Monday, November 16, 2020



A cringe, not a crouch

Over the weekend, Stuff's Henry Cooke identified the big problem with Labour: they're stuck permanently in defensive mode. And so they are unwilling to take political "risks" over things like housing, even when people are clamouring for action. Cooke's suggestion is that Labour needs to get out of its "defensive crouch". IMHO its more like a cringe than a crouch. Labour acts like a party which is perpetually afraid of what it purports to believe in - or rather, afraid that rich people might criticise them for it. Oddly, they never seem to care about the view of the poor people they depend on for votes, either taking them for granted or relying on bullying to stifle criticism. And they've been this way for so long - there are posts on this blog criticising this attitude from the middle years of the Clark administration - that it just seems ingrained. Whole generations of MPs and staffers have come and gone (and come and gone on to become MPs, Ministers, and even Prime Minister) with this mindset, so it really seems to be all the party is now. They're chickenshits all the way down.

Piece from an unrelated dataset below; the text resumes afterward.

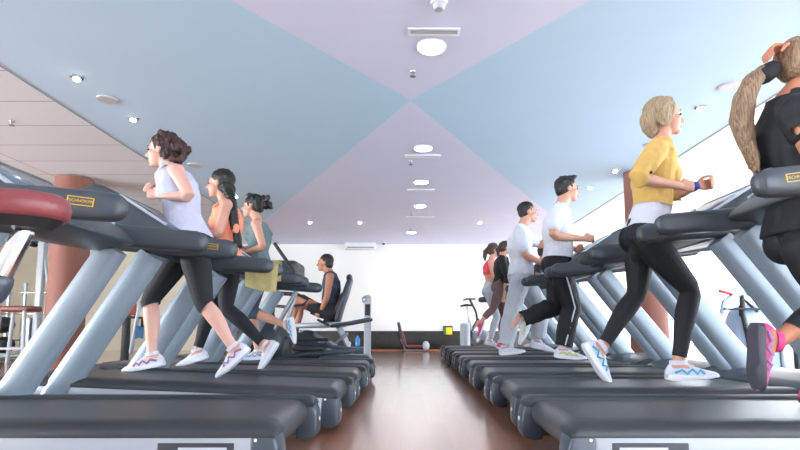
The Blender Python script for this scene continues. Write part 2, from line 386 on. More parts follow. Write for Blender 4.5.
# ------------------------------------------------------------------ treadmills
BELT = .242
def make_treadmill(name, label, ub, ut, xe, hz, group):
    """x = forward from rear end, user faces +x. ub/ut upright bottom/top x, xe handrail end x, hz handrail end height"""
    t = thing(name, label, 'treadmill', (0, 0, 0), 0, group)
    obj('base_frame', MB().box((.12, -.37, .05), (2.1, .37, .19), .015), M['darker'], t)
    for s in (-1, 1):
        p = obj('side_panel', MB().box((.075, min(s * .385, s * .435), .045), (1.75, max(s * .385, s * .435), .212), .008), M['panel'], t)
        mb = MB(); mb.box((.135, min(s * .434, s * .439), .065), (.41, max(s * .434, s * .439), .188), .03, 4)
        bd = obj('badge', mb, M['darker'], t)
        mb = MB(); mb.box((.16, min(s * .438, s * .4405), .145), (.335, max(s * .438, s * .4405), .173), .006, 2); mb.box((.16, min(s * .438, s * .4405), .085), (.385, max(s * .438, s * .4405), .135), .006, 2)
        obj('badge_plate', mb, M['grey_plastic'], bd)
        # rail: rounded dark strip along the belt
        prof = [(.30, .205), (.30, .246), (.315, .256), (.385, .256), (.425, .247), (.441, .225), (.439, .206)]
        rings = [[V((x, s * a, .205 + (z - .205) * q)) for a, z in prof] for x, q in ((-.012, .35), (-.004, .7), (.012, .92), (.035, 1), (1.8, 1))]
        mb = MB(); mb.rings(rings); obj('side_rail', mb, M['darker'], t, angle=50)
        # rear cap
        prof = [(.078, .04), (.078, .212), (.02, .212), (-.010, .208), (-.022, .17), (-.028, .12), (-.026, .07), (-.010, .045), (.04, .035)]
        y0, y1 = (.315, .4395) if s > 0 else (-.4395, -.315)
        c = obj('rear_cap', MB().prism(prof, y0, y1, .010, 3), M['cap'], t, angle=60)
        obj('bolt', MB().ell((.058, s * .4395, .198), .006, .004, .006, seg=10), M['white_plastic'], c)
        obj('bolt', MB().ell((-.028, s * .38, .135), .004, .011, .011, seg=10), M['white_plastic'], c)
        for x in (.22, 1.95): obj('foot', MB().loft([(x, s * .33, 0), (x, s * .33, .02), (x, s * .33, .055)], [.055, .055, .035], 20, rnd=False), M['black'], t)
        # upright
        obj('upright', MB().loft([(ub + .03, s * .395, .2), (ub, s * .395, .26), (ut, s * .395, hz - .03)], [(.055, .086), (.055, .083), (.05, .074)], 24, power=2.6, rnd=False), M['upright'], t)
        # handrail
        dz = .115
        pts = [(xe + .01, s * .395, hz), (xe + .05, s * .395, hz + .004), (xe + .3, s * .395, hz + .024), (xe + .62, s * .395, hz + .052), (xe + .9, s * .395, hz + .08)]
        h = obj('handrail', MB().loft(pts, [(.036, .048), (.045, .057), (.047, .060), (.046, .062), (.045, .06)], 28, power=2.9), M['dark'], t)
        obj('end_cap', MB().loft([(xe + .004, s * .395, hz), (xe + .03, s * .395, hz + .002), (xe + .045, s * .395, hz + .004)], [(.0372, .0492), (.0445, .0562), (.0462, .0582)], 28, power=2.9, cap=False, rnd=False), M['cap'], h)
        # gold badge on the outer face near the end
        cxx, czz = xe + .125, hz + .016; y = s * (.395 + .0468)
        tilt = Matrix.Rotation(-.13, 4, 'Y')
        fr = MB()
        for lo, hi in (((-.052, 0, .0135), (.052, .0025, .0165)), ((-.052, 0, -.0165), (.052, .0025, -.0135)), ((-.052, 0, -.0165), (-.048, .0025, .0165)), ((.048, 0, -.0165), (.052, .0025, .0165))):
            fr.box(lo, hi)
        mm = Matrix.Translation((cxx, y - .001, czz)) @ tilt
        bmesh.ops.transform(fr.bm, matrix=mm, verts=fr.bm.verts[:])
        obj('logo_frame', fr, M['gold'], h)
        tm = Matrix.Translation((cxx, y + s * .001, czz)) @ tilt @ (Matrix.Rotation(PI / 2, 4, 'X') if s < 0 else Matrix.Rotation(PI, 4, 'Z') @ Matrix.Rotation(PI / 2, 4, 'X'))
        text_mesh('logo_lettering', 'TECHNOGYM', .0165, tm, M['gold'], h)
    # belt and roller
    prof = [(.0, 0)]
    zc, r = .172, .07
    prof = [(1.72, BELT - .008), (1.72, BELT)] + [(.088 + r * math.sin(a) * -1, zc + (BELT - zc) * math.cos(a)) for a in [i * PI / 10 for i in range(11)]] + [(1.72, zc - (BELT - zc))]
    obj('running_belt', MB().prism(prof, -.30, .30), M['belt'], t, angle=50)
    obj('roller_axle', MB().cyl((.088, -.32, zc), (.088, .32, zc), .02), M['steel'], t)
    # motor cover
    prof = [(1.60, .19), (1.60, .25), (1.68, .29), (1.85, .325), (2.05, .32), (2.17, .26), (2.2, .15), (2.17, .05), (1.7, .05)]
    obj('motor_cover', MB().prism(prof, -.43, .43, .02, 3), M['cap'], t, angle=50)
    # console
    q = hz - 1.1
    prof = [(.96, 1.12), (.99, 1.16), (1.04, 1.20), (1.40, 1.43), (1.47, 1.475), (1.55, 1.485), (1.62, 1.45), (1.65, 1.36), (1.60, 1.2), (1.48, 1.14), (1.2, 1.09)]
    prof = [(x + xe - .64, z + q) for x, z in prof]
    c = obj('console', MB().prism(prof, -.345, .345, .02, 3), M['dark'], t, angle=50)
    e = V((.36, 0, .23)).normalized(); nn = V((-e.z, 0, e.x)); o = V((1.04 + xe - .64, 0, 1.2 + q))
    sm = Matrix(((e.x, 0, nn.x, o.x), (0, 1, 0, 0), (e.z, 0, nn.z, o.z), (0, 0, 0, 1)))
    obj('screen', MB().box((.08, -.27, -.006), (.40, .27, .006), .004, 2, sm), M['screen'], c)
    for s in (-1, 1): obj('trim_strip', MB().box((.05, s * .318 - .013, -.01), (.40, s * .318 + .013, .012), .005, 2, sm), M['silver'], c)
    obj('crossbar', MB().loft([(ut + .06, -.37, hz + .02), (ut + .06, .37, hz + .02)], [(.04, .03)] * 2, 16, ref=V((1, 0, 0))), M['cap'], t)
    return t
PITCH_Y, Y1 = 1.06, 1.89
gl, gr = 'left row of treadmills', 'right row of treadmills'
left_labels = ['unused dark grey treadmill nearest the camera in the left row', 'treadmill under the woman in pale lilac tank top and black capris', 'treadmill under the woman in peach top with a long black braid', 'treadmill under the woman in teal top with dark hair bun']
right_labels = ['treadmill under the ponytail woman in black at right edge', 'treadmill under the blond woman in mustard yellow top', 'empty treadmill between the blond woman and man in black trousers', 'treadmill under the man in white shirt and black trousers',
                'treadmill under the man in pale grey sweatpants', 'treadmill under the woman in dark top and brown leggings', 'treadmill under the woman in red top, behind the brown leggings woman', 'farthest treadmill of the right row, under the man in black shorts']
XLr, XRr = -.43, .61
tl = make_treadmill('treadmill', left_labels[0], 1.58, 1.10, .62, 1.06, gl)
for i, lb in enumerate(left_labels):
    loc, rz = (XLr, Y1 + .435 + PITCH_Y * i, 0), PI
    if i == 0:
        next(q for q in bpy.data.objects if q.parent == tl and q.name.startswith('console')).location.z = -.045
        tl.location = (loc[0] - .07, loc[1], 0); tl.rotation_euler = (0, 0, rz)
    else:
        t = dup(tl, loc, rz, lb); next(q for q in bpy.data.objects if q.parent == t and q.name.startswith('console')).location.z = .035
        if i in (1, 2):                        # running deck set to an incline
            pv = Matrix.Translation((.08, 0, .12)); th = (0, 2.4, 1.2)[i]
            for c in [q for q in bpy.data.objects if q.parent == t and q.name.split('.')[0] in ('base_frame', 'side_panel', 'side_rail', 'rear_cap', 'running_belt', 'roller_axle')]:
                c.matrix_local = pv @ Matrix.Rotation(-math.radians(th), 4, 'Y') @ pv.inverted() @ c.matrix_local
tr = make_treadmill('treadmill', right_labels[0], 1.89, 1.22, .76, 1.155, gr)
for i, lb in enumerate(right_labels):
    loc = (XRr, Y1 + .435 + PITCH_Y * i, 0)
    if i == 0: tr.location = (loc[0] - .02, loc[1], 0)
    else:
        t = dup(tr, loc, 0, lb)
        if i == 3: next(q for q in bpy.data.objects if q.parent == t and q.name.startswith('console')).location = (-.04, 0, .09)

# ------------------------------------------------------------------ people
def evalmesh(bm, vox, smooth=4, fac=.5, disp=None, solid=0., cuts=()):
    """union of the closed shapes in bm as one continuous smooth surface"""
    bmesh.ops.recalc_face_normals(bm, faces=bm.faces[:])
    me = bpy.data.meshes.new('t'); bm.to_mesh(me); bm.free()
    o = bpy.data.objects.new('t', me); C.objects.link(o)
    r = o.modifiers.new('r', 'REMESH'); r.mode = 'VOXEL'; r.voxel_size = vox; r.adaptivity = 0
    s = o.modifiers.new('s', 'SMOOTH'); s.iterations = smooth; s.factor = fac
    dg = bpy.context.evaluated_depsgraph_get(); dg.update()
    m2 = bpy.data.meshes.new_from_object(o.evaluated_get(dg))
    bpy.data.objects.remove(o); bpy.data.meshes.remove(me)
    b = bmesh.new(); b.from_mesh(m2); bpy.data.meshes.remove(m2)
    if disp:
        b.normal_update()
        amp, sc = disp
        for v in b.verts:
            p = V((v.co.x * sc[0], v.co.y * sc[1], v.co.z * sc[2]))
            v.co += v.normal * amp * noise.fractal(p, .7, 2., 3)
    for p, n, R in cuts:
        p, n = V(p), V(n).normalized()
        fs = [f for f in b.faces if (f.calc_center_median() - p).length < R]
        g = set(fs)
        for f in fs: g.update(f.edges); g.update(f.verts)
        bmesh.ops.bisect_plane(b, geom=list(g), plane_co=p, plane_no=n, clear_outer=True, dist=1e-5)
    if solid:
        bmesh.ops.solidify(b, geom=b.faces[:], thickness=solid)
    for f in b.faces: f.smooth = True
    return b

def put(name, b, m, parent, org):
    bmesh.ops.translate(b, vec=-V(org), verts=b.verts[:])
    me = bpy.data.meshes.new(name); b.to_mesh(me); b.free()
    return link_mesh(name, me, m, parent)

FEM = [(-.16, .085, .075), (-.06, .158, .108), (.06, .165, .118), (.2, .142, .10), (.36, .120, .088), (.58, .138, .100), (.74, .150, .103), (.88, .135, .080), (.97, .075, .058)]
MAL = [(-.16, .085, .08), (-.06, .150, .110), (.06, .158, .118), (.2, .148, .108), (.36, .142, .104), (.58, .165, .115), (.76, .182, .118), (.89, .165, .09), (.98, .085, .065)]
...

But on housing, on inequality, on climate change, and so many other issues, people can see that there is a problem and are demanding action. Offering a solution is pushing on an open door, and Labour could win lasting popularity and set the direction of policy for a generation by doing so. Instead, it looks like their inherent chickenshittery will squander this opportunity for change. And that's not just wasteful - it means they're going to be remembered as the party which allowed a foreign class system to re-establish itself in New Zealand, which let kids starve while its MP's hoarded investment properties, and which let the planet burn.